--- begin Excerpted records ---

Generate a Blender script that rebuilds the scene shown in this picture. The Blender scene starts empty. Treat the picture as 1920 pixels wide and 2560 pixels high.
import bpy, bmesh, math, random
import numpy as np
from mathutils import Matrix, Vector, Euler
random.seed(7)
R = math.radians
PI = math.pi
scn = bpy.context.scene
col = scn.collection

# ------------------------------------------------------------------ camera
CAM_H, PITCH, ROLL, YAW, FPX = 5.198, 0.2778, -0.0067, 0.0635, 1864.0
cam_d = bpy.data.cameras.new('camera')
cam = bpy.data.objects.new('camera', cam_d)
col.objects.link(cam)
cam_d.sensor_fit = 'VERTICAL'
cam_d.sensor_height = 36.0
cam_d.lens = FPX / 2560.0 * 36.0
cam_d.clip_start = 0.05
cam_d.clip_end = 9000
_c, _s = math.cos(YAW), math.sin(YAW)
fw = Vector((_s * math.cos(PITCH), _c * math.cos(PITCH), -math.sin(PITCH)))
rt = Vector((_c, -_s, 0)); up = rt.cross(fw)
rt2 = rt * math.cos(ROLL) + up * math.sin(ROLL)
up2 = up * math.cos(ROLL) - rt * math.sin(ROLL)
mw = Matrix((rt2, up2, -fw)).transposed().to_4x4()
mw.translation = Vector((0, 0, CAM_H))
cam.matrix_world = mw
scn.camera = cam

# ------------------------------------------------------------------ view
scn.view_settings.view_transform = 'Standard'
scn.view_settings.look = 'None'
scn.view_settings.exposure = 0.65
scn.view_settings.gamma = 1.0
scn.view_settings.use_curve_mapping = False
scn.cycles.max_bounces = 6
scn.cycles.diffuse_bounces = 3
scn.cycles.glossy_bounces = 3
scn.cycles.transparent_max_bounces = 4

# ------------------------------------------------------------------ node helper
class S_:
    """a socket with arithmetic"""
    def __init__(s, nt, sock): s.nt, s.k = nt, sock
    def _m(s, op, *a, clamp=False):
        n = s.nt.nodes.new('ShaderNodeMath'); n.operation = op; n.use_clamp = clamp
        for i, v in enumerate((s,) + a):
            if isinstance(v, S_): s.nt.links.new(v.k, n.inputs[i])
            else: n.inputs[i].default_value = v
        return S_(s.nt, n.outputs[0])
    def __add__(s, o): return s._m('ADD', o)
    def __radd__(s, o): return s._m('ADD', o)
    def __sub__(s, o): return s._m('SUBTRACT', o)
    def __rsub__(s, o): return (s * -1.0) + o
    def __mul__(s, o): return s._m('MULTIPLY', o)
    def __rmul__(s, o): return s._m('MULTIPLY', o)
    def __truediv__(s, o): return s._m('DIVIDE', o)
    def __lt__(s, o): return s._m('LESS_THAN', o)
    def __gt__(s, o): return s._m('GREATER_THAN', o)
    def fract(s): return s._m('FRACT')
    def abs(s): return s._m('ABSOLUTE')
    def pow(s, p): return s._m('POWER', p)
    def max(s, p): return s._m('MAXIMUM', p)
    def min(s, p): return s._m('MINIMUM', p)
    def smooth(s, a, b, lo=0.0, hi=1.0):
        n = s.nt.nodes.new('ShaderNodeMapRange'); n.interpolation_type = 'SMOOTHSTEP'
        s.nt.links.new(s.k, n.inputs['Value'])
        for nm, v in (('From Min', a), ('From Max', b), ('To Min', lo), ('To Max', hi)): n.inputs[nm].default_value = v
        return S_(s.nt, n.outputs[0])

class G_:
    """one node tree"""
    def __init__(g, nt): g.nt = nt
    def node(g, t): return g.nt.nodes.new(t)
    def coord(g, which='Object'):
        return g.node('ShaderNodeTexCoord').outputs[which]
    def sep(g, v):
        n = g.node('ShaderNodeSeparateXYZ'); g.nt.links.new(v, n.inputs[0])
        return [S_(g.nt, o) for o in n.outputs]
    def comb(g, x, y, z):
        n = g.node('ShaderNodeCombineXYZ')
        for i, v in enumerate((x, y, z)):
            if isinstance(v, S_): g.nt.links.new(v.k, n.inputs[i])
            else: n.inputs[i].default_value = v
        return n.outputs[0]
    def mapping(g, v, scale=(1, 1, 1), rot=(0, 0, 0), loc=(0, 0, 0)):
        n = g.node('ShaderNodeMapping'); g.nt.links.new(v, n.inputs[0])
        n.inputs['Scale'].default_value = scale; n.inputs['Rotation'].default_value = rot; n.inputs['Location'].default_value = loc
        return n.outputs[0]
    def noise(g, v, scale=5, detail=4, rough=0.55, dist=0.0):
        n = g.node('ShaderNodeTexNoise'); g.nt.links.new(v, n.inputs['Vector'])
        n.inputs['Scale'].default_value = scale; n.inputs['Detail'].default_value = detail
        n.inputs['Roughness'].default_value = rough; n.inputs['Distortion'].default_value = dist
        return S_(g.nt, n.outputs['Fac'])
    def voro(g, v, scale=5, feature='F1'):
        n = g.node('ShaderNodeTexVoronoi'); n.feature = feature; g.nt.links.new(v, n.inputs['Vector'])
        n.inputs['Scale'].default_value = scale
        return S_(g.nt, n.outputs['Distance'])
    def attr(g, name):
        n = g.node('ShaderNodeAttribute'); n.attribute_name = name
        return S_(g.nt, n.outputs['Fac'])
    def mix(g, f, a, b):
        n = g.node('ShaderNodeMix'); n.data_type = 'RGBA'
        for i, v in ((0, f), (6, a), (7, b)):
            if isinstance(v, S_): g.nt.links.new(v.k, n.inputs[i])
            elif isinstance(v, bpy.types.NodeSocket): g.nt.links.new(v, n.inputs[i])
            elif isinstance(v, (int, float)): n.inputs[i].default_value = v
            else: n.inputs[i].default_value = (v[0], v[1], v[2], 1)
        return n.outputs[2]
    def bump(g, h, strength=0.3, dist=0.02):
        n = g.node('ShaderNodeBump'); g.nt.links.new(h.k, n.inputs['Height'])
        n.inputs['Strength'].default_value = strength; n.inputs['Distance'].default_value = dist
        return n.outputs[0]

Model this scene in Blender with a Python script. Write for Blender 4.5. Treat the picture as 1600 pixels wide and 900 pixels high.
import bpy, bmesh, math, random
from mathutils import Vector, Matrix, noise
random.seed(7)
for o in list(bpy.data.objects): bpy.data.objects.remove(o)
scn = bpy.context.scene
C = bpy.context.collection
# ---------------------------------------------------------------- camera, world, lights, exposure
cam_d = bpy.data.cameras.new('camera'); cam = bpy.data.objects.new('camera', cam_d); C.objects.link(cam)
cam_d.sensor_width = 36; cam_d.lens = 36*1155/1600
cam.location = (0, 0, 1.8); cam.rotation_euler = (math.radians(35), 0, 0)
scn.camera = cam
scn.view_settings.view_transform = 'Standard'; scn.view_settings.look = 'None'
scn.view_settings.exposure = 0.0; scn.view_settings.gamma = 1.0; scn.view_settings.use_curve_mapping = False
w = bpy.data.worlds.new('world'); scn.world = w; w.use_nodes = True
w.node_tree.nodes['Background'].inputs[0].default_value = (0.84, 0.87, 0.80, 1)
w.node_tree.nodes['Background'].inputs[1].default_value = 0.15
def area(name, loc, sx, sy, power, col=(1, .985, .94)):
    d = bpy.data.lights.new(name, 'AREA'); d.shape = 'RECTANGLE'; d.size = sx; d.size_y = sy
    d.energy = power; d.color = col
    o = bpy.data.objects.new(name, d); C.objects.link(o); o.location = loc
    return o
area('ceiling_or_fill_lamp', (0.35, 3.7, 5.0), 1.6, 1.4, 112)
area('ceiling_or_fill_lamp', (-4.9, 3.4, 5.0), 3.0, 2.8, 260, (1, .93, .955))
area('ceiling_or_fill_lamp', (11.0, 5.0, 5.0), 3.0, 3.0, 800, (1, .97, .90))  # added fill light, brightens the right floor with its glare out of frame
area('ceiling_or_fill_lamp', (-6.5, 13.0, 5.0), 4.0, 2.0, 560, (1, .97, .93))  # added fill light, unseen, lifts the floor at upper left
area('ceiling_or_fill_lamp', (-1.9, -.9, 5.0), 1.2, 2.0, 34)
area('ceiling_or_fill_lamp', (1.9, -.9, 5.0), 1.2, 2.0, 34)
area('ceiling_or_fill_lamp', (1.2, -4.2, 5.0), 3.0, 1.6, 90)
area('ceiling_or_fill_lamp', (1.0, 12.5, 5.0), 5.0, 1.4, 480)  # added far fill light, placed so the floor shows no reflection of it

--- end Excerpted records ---

Work to do — Starting at the top of the data above, repeat every line exactly until the line containing "col = scn.collection" has been given, then stop.

The response —
Generate a Blender script that rebuilds the scene shown in this picture. The Blender scene starts empty. Treat the picture as 1920 pixels wide and 2560 pixels high.
import bpy, bmesh, math, random
import numpy as np
from mathutils import Matrix, Vector, Euler
random.seed(7)
R = math.radians
PI = math.pi
scn = bpy.context.scene
col = scn.collection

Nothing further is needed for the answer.